■ Short problem ■
Give again, word for word, each line from the top of the listing through the line that holds "S.render.resolution_x, S.render.resolution_y = 768, 1024".

■ Dataset content ■
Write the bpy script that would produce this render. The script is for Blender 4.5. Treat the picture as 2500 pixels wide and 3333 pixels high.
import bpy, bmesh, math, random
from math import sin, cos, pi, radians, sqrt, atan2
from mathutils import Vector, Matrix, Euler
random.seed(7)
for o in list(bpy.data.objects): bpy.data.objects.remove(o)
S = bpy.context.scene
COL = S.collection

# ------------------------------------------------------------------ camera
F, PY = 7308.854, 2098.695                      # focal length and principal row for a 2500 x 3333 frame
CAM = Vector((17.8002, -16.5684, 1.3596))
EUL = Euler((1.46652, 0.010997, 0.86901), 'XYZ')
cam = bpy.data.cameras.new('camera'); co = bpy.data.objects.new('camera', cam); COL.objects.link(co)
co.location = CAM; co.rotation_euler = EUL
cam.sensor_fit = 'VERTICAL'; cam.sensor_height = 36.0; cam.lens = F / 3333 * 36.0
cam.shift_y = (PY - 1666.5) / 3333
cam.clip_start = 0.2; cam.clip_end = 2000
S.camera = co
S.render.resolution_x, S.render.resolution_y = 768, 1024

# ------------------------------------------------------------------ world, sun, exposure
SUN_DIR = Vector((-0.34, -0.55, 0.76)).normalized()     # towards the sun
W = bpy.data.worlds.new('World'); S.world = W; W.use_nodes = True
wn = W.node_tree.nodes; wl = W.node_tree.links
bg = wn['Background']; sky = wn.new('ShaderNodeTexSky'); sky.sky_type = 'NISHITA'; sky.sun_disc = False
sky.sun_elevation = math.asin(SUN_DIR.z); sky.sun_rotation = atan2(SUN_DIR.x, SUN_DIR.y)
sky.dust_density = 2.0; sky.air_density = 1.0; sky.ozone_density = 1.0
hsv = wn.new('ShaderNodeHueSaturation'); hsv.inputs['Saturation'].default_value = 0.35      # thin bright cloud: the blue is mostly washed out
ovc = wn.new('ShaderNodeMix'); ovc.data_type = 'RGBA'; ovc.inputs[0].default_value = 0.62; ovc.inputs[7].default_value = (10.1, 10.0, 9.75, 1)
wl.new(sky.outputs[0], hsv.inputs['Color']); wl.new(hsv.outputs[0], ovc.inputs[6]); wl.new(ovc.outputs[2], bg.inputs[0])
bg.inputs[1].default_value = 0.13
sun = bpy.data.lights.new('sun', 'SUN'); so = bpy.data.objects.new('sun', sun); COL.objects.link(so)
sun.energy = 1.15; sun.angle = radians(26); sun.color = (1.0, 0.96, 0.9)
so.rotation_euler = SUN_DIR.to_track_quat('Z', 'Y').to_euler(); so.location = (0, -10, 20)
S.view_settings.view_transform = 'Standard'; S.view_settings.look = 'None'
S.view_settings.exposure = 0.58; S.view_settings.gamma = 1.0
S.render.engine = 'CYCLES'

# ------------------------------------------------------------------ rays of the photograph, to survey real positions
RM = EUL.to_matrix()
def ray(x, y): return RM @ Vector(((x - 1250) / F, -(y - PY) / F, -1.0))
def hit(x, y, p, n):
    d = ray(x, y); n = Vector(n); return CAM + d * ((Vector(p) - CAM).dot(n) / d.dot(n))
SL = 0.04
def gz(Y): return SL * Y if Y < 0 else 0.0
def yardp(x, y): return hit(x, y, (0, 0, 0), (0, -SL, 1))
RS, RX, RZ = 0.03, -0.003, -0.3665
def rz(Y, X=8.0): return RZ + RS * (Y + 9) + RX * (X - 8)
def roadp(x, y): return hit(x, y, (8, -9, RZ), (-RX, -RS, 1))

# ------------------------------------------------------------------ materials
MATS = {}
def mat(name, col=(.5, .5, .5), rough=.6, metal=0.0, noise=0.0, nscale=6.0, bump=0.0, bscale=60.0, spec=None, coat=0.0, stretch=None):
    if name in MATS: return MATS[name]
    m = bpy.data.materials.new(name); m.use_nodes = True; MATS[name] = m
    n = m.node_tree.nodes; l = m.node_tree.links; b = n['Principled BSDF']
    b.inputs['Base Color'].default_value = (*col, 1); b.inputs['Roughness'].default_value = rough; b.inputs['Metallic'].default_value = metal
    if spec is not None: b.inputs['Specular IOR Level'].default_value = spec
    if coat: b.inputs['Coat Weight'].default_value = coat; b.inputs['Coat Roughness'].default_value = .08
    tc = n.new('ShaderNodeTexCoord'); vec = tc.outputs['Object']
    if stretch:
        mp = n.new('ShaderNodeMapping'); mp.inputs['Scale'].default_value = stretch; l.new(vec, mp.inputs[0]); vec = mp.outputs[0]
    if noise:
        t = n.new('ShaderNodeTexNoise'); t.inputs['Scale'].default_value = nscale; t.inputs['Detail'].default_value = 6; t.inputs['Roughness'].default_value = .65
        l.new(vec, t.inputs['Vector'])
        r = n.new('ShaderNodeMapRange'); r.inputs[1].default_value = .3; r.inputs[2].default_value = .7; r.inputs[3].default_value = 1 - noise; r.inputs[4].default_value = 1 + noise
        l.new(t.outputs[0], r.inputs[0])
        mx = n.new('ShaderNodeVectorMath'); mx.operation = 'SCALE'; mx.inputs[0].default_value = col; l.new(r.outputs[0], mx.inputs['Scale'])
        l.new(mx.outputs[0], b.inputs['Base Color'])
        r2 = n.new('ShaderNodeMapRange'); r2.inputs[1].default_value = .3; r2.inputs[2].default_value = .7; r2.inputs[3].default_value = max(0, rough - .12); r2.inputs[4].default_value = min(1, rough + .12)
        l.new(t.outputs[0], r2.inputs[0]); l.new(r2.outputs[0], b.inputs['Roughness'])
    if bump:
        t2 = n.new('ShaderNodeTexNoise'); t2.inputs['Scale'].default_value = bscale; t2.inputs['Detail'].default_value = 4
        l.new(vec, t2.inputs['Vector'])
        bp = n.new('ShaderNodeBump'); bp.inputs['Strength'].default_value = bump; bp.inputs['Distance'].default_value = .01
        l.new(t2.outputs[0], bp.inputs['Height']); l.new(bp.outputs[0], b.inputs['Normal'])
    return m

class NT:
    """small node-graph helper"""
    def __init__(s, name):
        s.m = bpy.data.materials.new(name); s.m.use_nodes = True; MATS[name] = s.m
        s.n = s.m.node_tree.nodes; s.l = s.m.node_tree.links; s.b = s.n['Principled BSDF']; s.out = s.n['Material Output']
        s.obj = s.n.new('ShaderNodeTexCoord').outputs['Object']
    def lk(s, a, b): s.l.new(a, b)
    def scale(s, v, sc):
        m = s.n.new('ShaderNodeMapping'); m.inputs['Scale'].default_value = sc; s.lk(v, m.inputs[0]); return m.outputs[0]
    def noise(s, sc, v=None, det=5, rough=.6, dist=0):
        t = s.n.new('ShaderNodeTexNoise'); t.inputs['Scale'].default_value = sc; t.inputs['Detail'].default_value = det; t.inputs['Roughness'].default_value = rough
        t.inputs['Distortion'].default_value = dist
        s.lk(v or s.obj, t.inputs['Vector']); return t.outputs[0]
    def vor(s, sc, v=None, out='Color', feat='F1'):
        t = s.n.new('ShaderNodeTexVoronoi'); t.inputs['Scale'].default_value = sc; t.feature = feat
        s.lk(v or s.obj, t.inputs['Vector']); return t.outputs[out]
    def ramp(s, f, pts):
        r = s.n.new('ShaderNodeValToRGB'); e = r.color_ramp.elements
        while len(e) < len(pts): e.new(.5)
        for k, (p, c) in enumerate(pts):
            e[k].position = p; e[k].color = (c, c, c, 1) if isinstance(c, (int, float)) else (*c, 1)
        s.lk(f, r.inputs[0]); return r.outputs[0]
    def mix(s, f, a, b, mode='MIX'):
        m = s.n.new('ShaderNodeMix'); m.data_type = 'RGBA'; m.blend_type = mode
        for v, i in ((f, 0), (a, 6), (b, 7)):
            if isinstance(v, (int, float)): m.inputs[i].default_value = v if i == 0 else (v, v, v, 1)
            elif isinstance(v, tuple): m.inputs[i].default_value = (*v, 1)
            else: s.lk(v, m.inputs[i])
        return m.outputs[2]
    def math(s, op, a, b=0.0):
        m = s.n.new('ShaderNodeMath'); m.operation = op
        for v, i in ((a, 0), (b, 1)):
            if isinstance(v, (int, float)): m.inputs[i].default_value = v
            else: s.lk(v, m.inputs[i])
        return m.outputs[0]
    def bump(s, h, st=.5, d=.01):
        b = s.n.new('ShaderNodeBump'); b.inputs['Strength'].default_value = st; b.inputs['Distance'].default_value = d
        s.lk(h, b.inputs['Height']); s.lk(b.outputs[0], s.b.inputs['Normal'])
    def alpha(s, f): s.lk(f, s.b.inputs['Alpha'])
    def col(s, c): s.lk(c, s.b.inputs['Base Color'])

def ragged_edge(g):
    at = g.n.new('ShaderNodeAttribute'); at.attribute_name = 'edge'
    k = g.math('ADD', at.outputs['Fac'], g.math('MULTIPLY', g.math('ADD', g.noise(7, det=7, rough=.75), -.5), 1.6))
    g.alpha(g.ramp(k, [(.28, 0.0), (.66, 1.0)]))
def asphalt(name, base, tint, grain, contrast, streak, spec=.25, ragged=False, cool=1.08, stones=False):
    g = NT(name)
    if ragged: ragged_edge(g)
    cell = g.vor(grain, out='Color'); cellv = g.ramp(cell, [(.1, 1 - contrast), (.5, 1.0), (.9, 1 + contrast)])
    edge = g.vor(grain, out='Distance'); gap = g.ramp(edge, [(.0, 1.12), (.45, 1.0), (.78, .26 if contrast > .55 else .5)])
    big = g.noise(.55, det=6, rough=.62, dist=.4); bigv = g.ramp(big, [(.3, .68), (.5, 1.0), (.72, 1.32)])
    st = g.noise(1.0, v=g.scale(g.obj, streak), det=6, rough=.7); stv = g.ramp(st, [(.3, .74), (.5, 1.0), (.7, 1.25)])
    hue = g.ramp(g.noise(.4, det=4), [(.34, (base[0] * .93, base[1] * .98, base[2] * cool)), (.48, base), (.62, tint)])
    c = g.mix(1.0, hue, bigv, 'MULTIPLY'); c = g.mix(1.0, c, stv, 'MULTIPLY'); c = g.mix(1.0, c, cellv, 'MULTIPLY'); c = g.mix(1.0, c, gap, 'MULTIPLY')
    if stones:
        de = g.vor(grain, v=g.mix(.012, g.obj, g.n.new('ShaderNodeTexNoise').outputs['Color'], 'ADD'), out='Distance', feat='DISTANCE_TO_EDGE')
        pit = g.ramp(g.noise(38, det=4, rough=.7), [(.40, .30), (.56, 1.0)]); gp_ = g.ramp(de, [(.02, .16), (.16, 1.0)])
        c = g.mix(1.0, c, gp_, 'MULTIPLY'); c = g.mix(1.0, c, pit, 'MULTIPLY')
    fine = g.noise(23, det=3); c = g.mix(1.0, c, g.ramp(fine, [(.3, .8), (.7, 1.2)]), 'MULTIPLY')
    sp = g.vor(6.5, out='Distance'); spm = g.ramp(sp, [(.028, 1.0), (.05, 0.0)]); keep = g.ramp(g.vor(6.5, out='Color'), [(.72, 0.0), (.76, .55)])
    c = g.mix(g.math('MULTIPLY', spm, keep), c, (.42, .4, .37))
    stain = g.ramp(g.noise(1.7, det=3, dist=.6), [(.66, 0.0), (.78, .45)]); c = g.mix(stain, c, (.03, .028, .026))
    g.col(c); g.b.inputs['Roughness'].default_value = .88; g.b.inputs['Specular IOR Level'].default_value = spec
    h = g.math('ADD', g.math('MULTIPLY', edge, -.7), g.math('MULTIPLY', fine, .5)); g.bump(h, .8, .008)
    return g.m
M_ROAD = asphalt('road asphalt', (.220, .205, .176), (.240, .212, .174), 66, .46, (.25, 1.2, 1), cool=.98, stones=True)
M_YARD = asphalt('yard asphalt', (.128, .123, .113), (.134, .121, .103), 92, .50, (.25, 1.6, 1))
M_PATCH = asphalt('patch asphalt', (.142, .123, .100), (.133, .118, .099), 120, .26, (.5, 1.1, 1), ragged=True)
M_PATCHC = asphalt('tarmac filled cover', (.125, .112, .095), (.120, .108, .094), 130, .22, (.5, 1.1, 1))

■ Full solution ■
Write the bpy script that would produce this render. The script is for Blender 4.5. Treat the picture as 2500 pixels wide and 3333 pixels high.
import bpy, bmesh, math, random
from math import sin, cos, pi, radians, sqrt, atan2
from mathutils import Vector, Matrix, Euler
random.seed(7)
for o in list(bpy.data.objects): bpy.data.objects.remove(o)
S = bpy.context.scene
COL = S.collection

# ------------------------------------------------------------------ camera
F, PY = 7308.854, 2098.695                      # focal length and principal row for a 2500 x 3333 frame
CAM = Vector((17.8002, -16.5684, 1.3596))
EUL = Euler((1.46652, 0.010997, 0.86901), 'XYZ')
cam = bpy.data.cameras.new('camera'); co = bpy.data.objects.new('camera', cam); COL.objects.link(co)
co.location = CAM; co.rotation_euler = EUL
cam.sensor_fit = 'VERTICAL'; cam.sensor_height = 36.0; cam.lens = F / 3333 * 36.0
cam.shift_y = (PY - 1666.5) / 3333
cam.clip_start = 0.2; cam.clip_end = 2000
S.camera = co
S.render.resolution_x, S.render.resolution_y = 768, 1024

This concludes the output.